On March 13, 1926, Maybelle married Ezra Carter . They had three daughters, Helen,June and Anita .

She was a member of the original Carter Family , which was formed in 1927 by her brother-in-law A.P.Carter , who was married to her cousin Sara , also a part of the trio. The Carter Family was one of the first commercial rural country music groups. Maybelle, who played autoharp and banjo as well as being the group’s guitarist, created a unique sound for the group with her innovative  ‘scratch’ style of guitar playing, where she used her thumb to play melody on the bass and middle strings, and her index finger to fill out the rhythm.
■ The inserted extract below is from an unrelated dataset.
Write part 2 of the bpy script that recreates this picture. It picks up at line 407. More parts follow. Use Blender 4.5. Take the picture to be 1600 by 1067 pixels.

Her innovative technique, to this day known as the Carter Scratch, influenced the guitar’s shift from rhythm to lead instrument. She revolutionized the instrument’s role by developing a style in which she played melody lines on the bass strings with her thumb while rhythmically strumming with her fingers.

She was widely respected and loved by the Grand Ole Opry community of the early 1950s, and was popularly known as “Mother Maybelle” and a matriarchal figure in country music circles although only in her forties at the time. Maybelle and her daughters toured from the 1940s through the 1960s as “Mother Maybelle and the Carter Sisters” but after the death of A. P. Carter in 1960 the group revived the name “The Carter Family”, frequently touring with  Johnny Cash (her son-in-law from 1968 on); the group were regular performers on Cash’s weekly network variety show from 1969–71. Maybelle briefly reunited with former Carter Family member, Sara Carter, during the 1960s folk music craze, with Sara singing lead and Maybelle providing harmony as before.

Maybelle Carter made occasional solo recordings during the 1960s and 1970s, usually full-length albums. Her final such work, a two-record set released on Columbia Records, placed on Billboard s best-selling country albums chart in 1973 when she was 64. Maybelle was also featured on The Nitty Gritty Dirt Band ‘s 1972 recording  Will the Circle Be Unbroken.

Maybelle Carter died in 1978 after a few years of poor health, and was interred next to her husband, Ezra, in Hendersonville Memory Gaedens, Hendersonville , Tennessee. All three of their daughters, “The Carter Sisters” –Helen, June and Anita – are buried nearby in the same cemetery.